Based on its size, West Germany should have paid some two-thirds of that sum, and East Germany the remaining third. Communist East Germany, where Merkel grew up, never paid Israel its share, despite giving generous financial aid to Israel's Arab enemies. The current value of this "missing third" is estimated at around $17 billion. Foreign Minister Yair Lapid would do well to stop obsessing about Poland and kindly ask the Germans to pay their decades-old debt. Just as East Germany transferred money to Israel's enemies, including the PLO, Merkel's governments have also transferred considerable funds to UNRWA, whose very existence represents a call for the eradication of the Jewish state. Throughout Merkel's time in office, this annual aid has mushroomed from around 3 million euros to more than 170 million euros.
There is also the problem of Germany's support for anti-Israel resolutions at international forums, which also contradict its stated commitment to Israel, and its hiding behind European Union resolutions as an excuse to adopt anti-Israel positions. Germany is one of the European countries preventing the evacuation of the illegal settlement of Khan al-Ahmar, in complete contravention of international agreements.
Merkel's Germany encouraged Israelis to move to Berlin but insisted that swathes of their homeland be "Judenrein" (clean of Jews).
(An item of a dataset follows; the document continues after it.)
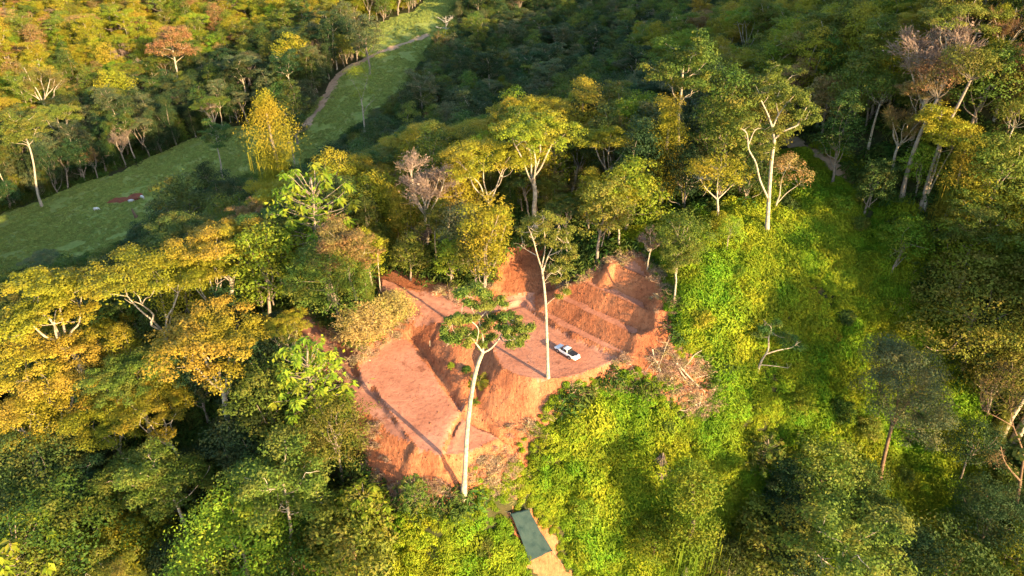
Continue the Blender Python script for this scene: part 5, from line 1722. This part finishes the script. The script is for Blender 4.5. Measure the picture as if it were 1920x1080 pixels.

And, of course, there is also the matter of German political and private funds intervening in Israel's domestic affairs. Merkel should have directed her government ministries to change how these political groups, supported by public funds, conduct themselves in Israel, so that their only mission is to promote and advance relations between the two countries and not to "teach democracy" to Israelis or push them toward peace and brotherhood with other nations.
All of these problems will be inherited by Merkel's successors. She can use her final days as chancellor to change some of these things. Israel, for its part, must also insist she does so, instead of pandering and placating.